**Task instructions**
Copy out, from the entries below, each line holding the string "Blender".

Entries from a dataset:
* Start *

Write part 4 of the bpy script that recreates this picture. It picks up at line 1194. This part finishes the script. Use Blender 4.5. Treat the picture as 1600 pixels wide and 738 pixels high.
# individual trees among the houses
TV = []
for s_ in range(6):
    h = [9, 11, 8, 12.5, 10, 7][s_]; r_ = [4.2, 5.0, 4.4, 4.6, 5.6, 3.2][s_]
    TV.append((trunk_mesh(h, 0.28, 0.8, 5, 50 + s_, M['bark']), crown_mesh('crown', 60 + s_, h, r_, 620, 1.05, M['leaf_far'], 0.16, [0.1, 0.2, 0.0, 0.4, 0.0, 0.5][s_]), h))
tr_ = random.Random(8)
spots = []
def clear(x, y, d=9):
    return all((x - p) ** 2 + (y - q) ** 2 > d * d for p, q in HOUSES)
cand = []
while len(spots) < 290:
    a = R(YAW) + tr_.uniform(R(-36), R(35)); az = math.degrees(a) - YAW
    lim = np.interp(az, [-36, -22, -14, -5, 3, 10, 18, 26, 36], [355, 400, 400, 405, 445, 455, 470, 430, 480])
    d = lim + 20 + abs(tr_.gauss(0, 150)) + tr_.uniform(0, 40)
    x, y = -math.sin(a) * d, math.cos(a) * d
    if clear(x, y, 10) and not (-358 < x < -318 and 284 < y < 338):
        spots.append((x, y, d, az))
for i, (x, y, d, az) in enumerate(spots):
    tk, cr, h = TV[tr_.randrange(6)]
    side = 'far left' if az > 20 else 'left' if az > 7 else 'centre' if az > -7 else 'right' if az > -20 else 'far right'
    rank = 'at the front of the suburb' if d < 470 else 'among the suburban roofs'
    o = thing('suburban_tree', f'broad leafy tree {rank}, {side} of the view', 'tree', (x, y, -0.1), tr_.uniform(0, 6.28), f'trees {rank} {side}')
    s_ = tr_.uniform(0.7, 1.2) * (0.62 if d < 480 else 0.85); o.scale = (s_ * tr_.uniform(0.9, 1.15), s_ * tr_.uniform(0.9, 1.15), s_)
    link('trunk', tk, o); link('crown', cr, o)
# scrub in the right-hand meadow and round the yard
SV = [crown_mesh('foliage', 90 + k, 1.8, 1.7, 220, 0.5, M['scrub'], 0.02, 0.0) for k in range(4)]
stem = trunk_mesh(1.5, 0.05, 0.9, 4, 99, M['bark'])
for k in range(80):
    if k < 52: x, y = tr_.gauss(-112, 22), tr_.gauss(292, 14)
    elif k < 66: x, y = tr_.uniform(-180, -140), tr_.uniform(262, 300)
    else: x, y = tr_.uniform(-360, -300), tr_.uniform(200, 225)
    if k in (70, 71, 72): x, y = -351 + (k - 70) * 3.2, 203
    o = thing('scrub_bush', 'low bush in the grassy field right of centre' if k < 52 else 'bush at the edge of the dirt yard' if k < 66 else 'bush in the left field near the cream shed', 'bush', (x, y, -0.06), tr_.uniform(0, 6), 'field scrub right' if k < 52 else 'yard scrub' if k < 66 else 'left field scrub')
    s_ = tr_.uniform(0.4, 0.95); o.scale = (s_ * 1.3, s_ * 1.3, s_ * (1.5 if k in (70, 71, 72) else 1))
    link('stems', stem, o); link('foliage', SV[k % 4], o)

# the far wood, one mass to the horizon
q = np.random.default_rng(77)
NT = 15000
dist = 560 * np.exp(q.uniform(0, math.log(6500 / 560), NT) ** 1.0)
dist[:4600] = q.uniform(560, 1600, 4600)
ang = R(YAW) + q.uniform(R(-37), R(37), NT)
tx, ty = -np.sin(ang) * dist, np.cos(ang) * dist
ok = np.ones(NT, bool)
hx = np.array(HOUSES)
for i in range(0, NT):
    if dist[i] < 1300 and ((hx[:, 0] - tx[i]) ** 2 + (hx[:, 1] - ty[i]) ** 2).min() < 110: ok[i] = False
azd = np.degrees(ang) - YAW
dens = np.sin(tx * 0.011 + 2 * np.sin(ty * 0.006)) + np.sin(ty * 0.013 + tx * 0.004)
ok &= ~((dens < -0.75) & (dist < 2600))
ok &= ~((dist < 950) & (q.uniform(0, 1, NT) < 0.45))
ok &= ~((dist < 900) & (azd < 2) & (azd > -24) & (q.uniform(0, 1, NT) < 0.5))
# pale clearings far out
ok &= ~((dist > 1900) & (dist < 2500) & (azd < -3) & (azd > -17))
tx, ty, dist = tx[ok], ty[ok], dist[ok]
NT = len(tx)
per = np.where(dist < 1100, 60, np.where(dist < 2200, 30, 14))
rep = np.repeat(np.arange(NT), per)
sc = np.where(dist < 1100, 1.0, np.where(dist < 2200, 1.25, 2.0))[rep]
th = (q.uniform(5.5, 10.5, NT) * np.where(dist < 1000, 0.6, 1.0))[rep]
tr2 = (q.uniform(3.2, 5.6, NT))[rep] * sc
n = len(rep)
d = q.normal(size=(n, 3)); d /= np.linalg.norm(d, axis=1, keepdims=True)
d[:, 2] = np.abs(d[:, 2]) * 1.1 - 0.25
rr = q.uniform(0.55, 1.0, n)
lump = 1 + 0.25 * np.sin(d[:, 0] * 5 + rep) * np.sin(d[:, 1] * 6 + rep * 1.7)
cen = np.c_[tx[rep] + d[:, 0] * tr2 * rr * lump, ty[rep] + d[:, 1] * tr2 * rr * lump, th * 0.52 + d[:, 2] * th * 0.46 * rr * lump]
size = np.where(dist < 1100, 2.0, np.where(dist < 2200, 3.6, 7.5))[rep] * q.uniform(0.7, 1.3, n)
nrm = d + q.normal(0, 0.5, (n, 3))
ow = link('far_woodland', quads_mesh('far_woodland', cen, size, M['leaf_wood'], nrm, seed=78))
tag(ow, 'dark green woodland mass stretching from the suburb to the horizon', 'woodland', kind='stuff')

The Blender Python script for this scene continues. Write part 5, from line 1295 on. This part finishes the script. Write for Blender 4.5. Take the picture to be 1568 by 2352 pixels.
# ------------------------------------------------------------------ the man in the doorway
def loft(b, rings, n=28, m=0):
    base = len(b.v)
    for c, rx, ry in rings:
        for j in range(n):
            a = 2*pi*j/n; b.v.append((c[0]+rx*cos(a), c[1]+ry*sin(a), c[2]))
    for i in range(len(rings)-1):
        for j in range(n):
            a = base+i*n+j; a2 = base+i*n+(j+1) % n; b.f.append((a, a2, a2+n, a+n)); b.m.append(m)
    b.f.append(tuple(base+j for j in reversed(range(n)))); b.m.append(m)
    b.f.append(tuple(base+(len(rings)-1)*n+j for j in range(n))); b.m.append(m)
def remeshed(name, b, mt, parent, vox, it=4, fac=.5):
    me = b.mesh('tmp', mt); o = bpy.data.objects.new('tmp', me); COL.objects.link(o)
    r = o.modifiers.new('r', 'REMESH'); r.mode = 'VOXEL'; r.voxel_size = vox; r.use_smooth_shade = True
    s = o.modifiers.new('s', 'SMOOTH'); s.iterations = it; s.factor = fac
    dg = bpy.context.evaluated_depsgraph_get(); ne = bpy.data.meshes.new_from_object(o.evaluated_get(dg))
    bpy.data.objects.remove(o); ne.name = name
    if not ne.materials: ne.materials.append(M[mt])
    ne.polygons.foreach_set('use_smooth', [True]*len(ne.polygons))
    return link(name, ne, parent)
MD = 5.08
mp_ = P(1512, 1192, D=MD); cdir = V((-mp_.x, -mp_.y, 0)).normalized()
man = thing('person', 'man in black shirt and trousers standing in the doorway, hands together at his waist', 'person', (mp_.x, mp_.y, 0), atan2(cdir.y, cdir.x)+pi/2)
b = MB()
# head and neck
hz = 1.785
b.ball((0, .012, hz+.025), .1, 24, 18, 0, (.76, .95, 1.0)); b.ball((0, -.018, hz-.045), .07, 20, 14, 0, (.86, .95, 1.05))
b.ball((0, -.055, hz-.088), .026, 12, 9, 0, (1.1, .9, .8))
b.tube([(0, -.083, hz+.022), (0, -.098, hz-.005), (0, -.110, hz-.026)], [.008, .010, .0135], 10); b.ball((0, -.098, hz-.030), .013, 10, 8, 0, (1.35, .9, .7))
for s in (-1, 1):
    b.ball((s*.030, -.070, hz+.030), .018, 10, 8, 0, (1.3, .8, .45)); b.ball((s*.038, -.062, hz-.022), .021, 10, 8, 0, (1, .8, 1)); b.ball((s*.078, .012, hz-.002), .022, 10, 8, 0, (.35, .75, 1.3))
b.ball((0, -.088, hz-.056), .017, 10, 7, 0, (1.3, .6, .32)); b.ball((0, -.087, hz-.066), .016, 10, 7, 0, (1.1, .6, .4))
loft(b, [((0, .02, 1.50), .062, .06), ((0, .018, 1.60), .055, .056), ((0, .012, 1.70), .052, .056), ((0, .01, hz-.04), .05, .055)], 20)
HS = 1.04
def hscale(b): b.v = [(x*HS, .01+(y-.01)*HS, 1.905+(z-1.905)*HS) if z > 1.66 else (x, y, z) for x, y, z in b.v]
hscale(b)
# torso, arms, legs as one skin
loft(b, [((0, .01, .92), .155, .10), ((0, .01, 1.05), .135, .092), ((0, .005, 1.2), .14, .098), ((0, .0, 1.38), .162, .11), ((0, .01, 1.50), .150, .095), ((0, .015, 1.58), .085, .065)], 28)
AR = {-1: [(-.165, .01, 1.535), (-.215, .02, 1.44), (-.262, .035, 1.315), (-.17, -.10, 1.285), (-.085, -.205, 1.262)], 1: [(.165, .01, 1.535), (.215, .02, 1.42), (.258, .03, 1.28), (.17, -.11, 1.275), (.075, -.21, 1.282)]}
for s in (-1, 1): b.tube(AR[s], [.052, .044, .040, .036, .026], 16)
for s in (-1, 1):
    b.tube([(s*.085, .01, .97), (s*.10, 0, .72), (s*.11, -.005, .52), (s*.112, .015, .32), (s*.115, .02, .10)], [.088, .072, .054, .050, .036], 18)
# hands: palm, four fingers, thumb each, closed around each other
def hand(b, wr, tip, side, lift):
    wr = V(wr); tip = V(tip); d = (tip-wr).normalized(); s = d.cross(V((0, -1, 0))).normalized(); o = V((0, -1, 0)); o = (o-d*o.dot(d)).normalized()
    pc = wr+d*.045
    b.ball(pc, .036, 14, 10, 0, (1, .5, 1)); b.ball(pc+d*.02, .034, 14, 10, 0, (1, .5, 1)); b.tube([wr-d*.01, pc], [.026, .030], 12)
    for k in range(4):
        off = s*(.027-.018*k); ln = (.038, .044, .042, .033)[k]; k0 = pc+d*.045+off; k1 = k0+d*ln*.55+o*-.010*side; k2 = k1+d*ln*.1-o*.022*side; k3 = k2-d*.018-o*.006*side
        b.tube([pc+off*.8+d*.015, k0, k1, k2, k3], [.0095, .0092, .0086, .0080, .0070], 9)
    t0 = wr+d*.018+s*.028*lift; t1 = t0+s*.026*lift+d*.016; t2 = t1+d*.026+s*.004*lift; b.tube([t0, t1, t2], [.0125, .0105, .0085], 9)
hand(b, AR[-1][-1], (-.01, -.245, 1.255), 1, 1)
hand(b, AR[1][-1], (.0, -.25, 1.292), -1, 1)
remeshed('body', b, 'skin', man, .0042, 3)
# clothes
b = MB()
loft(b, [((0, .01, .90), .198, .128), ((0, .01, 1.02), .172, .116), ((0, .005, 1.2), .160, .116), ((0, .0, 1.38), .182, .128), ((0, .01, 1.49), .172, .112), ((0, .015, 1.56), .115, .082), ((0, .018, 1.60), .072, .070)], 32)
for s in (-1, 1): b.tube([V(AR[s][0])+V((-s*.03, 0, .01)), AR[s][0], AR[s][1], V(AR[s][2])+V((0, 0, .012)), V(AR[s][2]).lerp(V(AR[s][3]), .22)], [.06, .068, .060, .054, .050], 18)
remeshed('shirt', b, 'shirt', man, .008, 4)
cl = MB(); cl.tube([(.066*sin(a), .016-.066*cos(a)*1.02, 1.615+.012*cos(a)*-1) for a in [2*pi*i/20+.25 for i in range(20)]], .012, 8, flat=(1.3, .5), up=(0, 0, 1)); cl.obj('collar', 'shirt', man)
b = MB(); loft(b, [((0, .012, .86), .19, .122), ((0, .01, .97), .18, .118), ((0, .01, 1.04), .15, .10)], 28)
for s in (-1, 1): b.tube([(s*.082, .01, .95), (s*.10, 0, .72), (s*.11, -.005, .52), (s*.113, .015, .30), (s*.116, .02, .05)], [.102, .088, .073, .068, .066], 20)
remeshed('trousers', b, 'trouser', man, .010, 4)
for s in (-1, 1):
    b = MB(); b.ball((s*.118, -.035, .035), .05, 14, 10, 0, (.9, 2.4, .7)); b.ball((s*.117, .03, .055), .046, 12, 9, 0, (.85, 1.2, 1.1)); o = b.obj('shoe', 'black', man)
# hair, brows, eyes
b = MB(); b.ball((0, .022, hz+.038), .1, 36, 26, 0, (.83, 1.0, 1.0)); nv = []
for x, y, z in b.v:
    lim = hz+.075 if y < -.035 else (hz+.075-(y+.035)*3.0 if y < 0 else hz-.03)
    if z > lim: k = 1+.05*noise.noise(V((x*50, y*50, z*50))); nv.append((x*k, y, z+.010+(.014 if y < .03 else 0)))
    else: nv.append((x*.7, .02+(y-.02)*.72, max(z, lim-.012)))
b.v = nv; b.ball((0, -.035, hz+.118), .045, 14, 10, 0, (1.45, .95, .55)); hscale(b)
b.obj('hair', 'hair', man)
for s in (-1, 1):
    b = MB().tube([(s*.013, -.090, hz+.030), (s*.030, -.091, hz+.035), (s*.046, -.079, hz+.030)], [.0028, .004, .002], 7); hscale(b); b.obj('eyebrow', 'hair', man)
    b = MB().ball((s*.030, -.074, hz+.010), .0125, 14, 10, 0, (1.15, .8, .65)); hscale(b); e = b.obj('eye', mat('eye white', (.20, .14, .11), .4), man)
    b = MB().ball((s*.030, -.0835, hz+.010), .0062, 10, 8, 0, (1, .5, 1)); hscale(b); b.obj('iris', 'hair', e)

* End *

**Written response**
Write part 4 of the bpy script that recreates this picture. It picks up at line 1194. This part finishes the script. Use Blender 4.5. Treat the picture as 1600 pixels wide and 738 pixels high.
The Blender Python script for this scene continues. Write part 5, from line 1295 on. This part finishes the script. Write for Blender 4.5. Take the picture to be 1568 by 2352 pixels.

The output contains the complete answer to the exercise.